-- Data shown start --
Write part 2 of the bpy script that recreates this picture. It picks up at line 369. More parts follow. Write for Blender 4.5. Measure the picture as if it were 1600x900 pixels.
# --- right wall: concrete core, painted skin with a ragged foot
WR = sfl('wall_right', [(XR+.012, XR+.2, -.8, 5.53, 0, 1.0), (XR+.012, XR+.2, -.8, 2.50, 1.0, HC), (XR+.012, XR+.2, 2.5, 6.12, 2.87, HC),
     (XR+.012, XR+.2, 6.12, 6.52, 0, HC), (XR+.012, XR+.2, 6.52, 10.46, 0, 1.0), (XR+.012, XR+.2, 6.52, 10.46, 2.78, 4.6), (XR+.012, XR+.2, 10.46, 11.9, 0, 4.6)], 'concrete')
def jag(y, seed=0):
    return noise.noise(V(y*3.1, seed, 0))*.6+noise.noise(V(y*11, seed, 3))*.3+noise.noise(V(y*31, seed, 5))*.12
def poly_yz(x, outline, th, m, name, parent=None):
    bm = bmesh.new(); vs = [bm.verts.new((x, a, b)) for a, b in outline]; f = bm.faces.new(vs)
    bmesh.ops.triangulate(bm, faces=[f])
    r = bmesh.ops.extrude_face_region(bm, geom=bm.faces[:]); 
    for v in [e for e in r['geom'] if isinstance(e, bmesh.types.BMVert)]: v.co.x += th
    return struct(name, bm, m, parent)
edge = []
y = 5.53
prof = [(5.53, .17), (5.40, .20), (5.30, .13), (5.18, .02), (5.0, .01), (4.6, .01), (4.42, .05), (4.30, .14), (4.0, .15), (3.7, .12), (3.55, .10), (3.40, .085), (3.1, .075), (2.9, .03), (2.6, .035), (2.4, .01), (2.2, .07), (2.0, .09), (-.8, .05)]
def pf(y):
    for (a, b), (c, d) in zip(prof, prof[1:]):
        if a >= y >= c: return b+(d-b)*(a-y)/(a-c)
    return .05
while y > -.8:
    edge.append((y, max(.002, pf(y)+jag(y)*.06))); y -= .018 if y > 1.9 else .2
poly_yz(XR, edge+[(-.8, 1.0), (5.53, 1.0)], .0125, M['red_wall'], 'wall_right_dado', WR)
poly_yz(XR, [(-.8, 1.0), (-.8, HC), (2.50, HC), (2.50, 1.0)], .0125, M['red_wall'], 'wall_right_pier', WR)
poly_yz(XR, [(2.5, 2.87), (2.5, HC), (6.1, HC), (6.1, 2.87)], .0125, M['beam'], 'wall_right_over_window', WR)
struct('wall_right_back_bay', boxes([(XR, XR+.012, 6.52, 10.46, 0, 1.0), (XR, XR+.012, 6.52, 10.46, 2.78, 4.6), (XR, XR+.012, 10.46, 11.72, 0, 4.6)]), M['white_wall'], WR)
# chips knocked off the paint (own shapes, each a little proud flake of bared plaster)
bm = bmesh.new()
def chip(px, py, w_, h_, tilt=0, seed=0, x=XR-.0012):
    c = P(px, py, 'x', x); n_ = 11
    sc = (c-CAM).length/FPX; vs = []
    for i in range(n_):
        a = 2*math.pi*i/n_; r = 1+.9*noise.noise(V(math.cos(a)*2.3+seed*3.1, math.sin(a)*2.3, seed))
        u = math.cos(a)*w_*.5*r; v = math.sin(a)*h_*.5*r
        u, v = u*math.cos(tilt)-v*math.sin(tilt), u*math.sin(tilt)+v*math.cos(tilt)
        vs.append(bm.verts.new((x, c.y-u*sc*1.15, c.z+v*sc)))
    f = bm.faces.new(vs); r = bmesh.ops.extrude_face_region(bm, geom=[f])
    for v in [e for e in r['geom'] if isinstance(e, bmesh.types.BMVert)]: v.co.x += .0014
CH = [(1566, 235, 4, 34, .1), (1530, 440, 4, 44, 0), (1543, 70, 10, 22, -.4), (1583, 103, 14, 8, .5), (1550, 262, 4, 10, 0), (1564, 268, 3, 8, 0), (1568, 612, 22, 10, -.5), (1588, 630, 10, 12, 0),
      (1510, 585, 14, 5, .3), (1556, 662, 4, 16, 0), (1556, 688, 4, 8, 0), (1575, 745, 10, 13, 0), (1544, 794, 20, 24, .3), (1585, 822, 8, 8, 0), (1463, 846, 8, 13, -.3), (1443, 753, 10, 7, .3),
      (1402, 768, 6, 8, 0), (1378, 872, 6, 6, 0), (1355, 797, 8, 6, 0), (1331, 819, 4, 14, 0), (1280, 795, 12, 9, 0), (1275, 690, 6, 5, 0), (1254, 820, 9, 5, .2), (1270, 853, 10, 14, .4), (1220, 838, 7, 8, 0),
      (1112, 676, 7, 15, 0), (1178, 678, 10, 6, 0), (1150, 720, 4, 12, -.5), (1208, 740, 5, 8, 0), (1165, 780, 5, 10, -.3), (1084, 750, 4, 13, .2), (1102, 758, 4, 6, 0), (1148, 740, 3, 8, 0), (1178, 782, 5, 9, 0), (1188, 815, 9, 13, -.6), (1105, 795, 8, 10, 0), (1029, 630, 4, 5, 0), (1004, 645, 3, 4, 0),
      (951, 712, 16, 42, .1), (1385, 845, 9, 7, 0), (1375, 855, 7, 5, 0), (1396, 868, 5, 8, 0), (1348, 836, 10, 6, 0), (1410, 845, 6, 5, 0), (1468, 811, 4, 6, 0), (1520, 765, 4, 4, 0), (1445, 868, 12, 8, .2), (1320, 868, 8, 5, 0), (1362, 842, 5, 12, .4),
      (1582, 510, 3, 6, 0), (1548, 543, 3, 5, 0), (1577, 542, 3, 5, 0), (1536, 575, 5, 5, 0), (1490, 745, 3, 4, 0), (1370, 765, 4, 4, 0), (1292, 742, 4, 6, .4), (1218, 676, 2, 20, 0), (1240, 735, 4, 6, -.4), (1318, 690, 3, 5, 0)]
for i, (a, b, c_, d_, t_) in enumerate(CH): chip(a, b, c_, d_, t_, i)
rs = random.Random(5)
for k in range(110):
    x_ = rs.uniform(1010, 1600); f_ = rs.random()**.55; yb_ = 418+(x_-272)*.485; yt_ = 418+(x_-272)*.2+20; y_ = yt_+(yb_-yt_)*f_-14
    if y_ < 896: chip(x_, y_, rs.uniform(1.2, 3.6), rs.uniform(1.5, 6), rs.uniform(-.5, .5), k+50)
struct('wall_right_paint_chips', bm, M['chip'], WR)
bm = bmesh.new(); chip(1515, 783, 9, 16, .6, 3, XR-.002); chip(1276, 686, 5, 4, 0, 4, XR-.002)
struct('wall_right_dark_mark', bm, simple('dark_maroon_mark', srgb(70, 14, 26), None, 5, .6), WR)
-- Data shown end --
**What you need to do**
Reproduce each line of the material above precisely.

**Answer**
Write part 2 of the bpy script that recreates this picture. It picks up at line 369. More parts follow. Write for Blender 4.5. Measure the picture as if it were 1600x900 pixels.
# --- right wall: concrete core, painted skin with a ragged foot
WR = sfl('wall_right', [(XR+.012, XR+.2, -.8, 5.53, 0, 1.0), (XR+.012, XR+.2, -.8, 2.50, 1.0, HC), (XR+.012, XR+.2, 2.5, 6.12, 2.87, HC),
     (XR+.012, XR+.2, 6.12, 6.52, 0, HC), (XR+.012, XR+.2, 6.52, 10.46, 0, 1.0), (XR+.012, XR+.2, 6.52, 10.46, 2.78, 4.6), (XR+.012, XR+.2, 10.46, 11.9, 0, 4.6)], 'concrete')
def jag(y, seed=0):
    return noise.noise(V(y*3.1, seed, 0))*.6+noise.noise(V(y*11, seed, 3))*.3+noise.noise(V(y*31, seed, 5))*.12
def poly_yz(x, outline, th, m, name, parent=None):
    bm = bmesh.new(); vs = [bm.verts.new((x, a, b)) for a, b in outline]; f = bm.faces.new(vs)
    bmesh.ops.triangulate(bm, faces=[f])
    r = bmesh.ops.extrude_face_region(bm, geom=bm.faces[:]); 
    for v in [e for e in r['geom'] if isinstance(e, bmesh.types.BMVert)]: v.co.x += th
    return struct(name, bm, m, parent)
edge = []
y = 5.53
prof = [(5.53, .17), (5.40, .20), (5.30, .13), (5.18, .02), (5.0, .01), (4.6, .01), (4.42, .05), (4.30, .14), (4.0, .15), (3.7, .12), (3.55, .10), (3.40, .085), (3.1, .075), (2.9, .03), (2.6, .035), (2.4, .01), (2.2, .07), (2.0, .09), (-.8, .05)]
def pf(y):
    for (a, b), (c, d) in zip(prof, prof[1:]):
        if a >= y >= c: return b+(d-b)*(a-y)/(a-c)
    return .05
while y > -.8:
    edge.append((y, max(.002, pf(y)+jag(y)*.06))); y -= .018 if y > 1.9 else .2
poly_yz(XR, edge+[(-.8, 1.0), (5.53, 1.0)], .0125, M['red_wall'], 'wall_right_dado', WR)
poly_yz(XR, [(-.8, 1.0), (-.8, HC), (2.50, HC), (2.50, 1.0)], .0125, M['red_wall'], 'wall_right_pier', WR)
poly_yz(XR, [(2.5, 2.87), (2.5, HC), (6.1, HC), (6.1, 2.87)], .0125, M['beam'], 'wall_right_over_window', WR)
struct('wall_right_back_bay', boxes([(XR, XR+.012, 6.52, 10.46, 0, 1.0), (XR, XR+.012, 6.52, 10.46, 2.78, 4.6), (XR, XR+.012, 10.46, 11.72, 0, 4.6)]), M['white_wall'], WR)
# chips knocked off the paint (own shapes, each a little proud flake of bared plaster)
bm = bmesh.new()
def chip(px, py, w_, h_, tilt=0, seed=0, x=XR-.0012):
    c = P(px, py, 'x', x); n_ = 11
    sc = (c-CAM).length/FPX; vs = []
    for i in range(n_):
        a = 2*math.pi*i/n_; r = 1+.9*noise.noise(V(math.cos(a)*2.3+seed*3.1, math.sin(a)*2.3, seed))
        u = math.cos(a)*w_*.5*r; v = math.sin(a)*h_*.5*r
        u, v = u*math.cos(tilt)-v*math.sin(tilt), u*math.sin(tilt)+v*math.cos(tilt)
        vs.append(bm.verts.new((x, c.y-u*sc*1.15, c.z+v*sc)))
    f = bm.faces.new(vs); r = bmesh.ops.extrude_face_region(bm, geom=[f])
    for v in [e for e in r['geom'] if isinstance(e, bmesh.types.BMVert)]: v.co.x += .0014
CH = [(1566, 235, 4, 34, .1), (1530, 440, 4, 44, 0), (1543, 70, 10, 22, -.4), (1583, 103, 14, 8, .5), (1550, 262, 4, 10, 0), (1564, 268, 3, 8, 0), (1568, 612, 22, 10, -.5), (1588, 630, 10, 12, 0),
      (1510, 585, 14, 5, .3), (1556, 662, 4, 16, 0), (1556, 688, 4, 8, 0), (1575, 745, 10, 13, 0), (1544, 794, 20, 24, .3), (1585, 822, 8, 8, 0), (1463, 846, 8, 13, -.3), (1443, 753, 10, 7, .3),
      (1402, 768, 6, 8, 0), (1378, 872, 6, 6, 0), (1355, 797, 8, 6, 0), (1331, 819, 4, 14, 0), (1280, 795, 12, 9, 0), (1275, 690, 6, 5, 0), (1254, 820, 9, 5, .2), (1270, 853, 10, 14, .4), (1220, 838, 7, 8, 0),
      (1112, 676, 7, 15, 0), (1178, 678, 10, 6, 0), (1150, 720, 4, 12, -.5), (1208, 740, 5, 8, 0), (1165, 780, 5, 10, -.3), (1084, 750, 4, 13, .2), (1102, 758, 4, 6, 0), (1148, 740, 3, 8, 0), (1178, 782, 5, 9, 0), (1188, 815, 9, 13, -.6), (1105, 795, 8, 10, 0), (1029, 630, 4, 5, 0), (1004, 645, 3, 4, 0),
      (951, 712, 16, 42, .1), (1385, 845, 9, 7, 0), (1375, 855, 7, 5, 0), (1396, 868, 5, 8, 0), (1348, 836, 10, 6, 0), (1410, 845, 6, 5, 0), (1468, 811, 4, 6, 0), (1520, 765, 4, 4, 0), (1445, 868, 12, 8, .2), (1320, 868, 8, 5, 0), (1362, 842, 5, 12, .4),
      (1582, 510, 3, 6, 0), (1548, 543, 3, 5, 0), (1577, 542, 3, 5, 0), (1536, 575, 5, 5, 0), (1490, 745, 3, 4, 0), (1370, 765, 4, 4, 0), (1292, 742, 4, 6, .4), (1218, 676, 2, 20, 0), (1240, 735, 4, 6, -.4), (1318, 690, 3, 5, 0)]
for i, (a, b, c_, d_, t_) in enumerate(CH): chip(a, b, c_, d_, t_, i)
rs = random.Random(5)
for k in range(110):
    x_ = rs.uniform(1010, 1600); f_ = rs.random()**.55; yb_ = 418+(x_-272)*.485; yt_ = 418+(x_-272)*.2+20; y_ = yt_+(yb_-yt_)*f_-14
    if y_ < 896: chip(x_, y_, rs.uniform(1.2, 3.6), rs.uniform(1.5, 6), rs.uniform(-.5, .5), k+50)
struct('wall_right_paint_chips', bm, M['chip'], WR)
bm = bmesh.new(); chip(1515, 783, 9, 16, .6, 3, XR-.002); chip(1276, 686, 5, 4, 0, 4, XR-.002)
struct('wall_right_dark_mark', bm, simple('dark_maroon_mark', srgb(70, 14, 26), None, 5, .6), WR)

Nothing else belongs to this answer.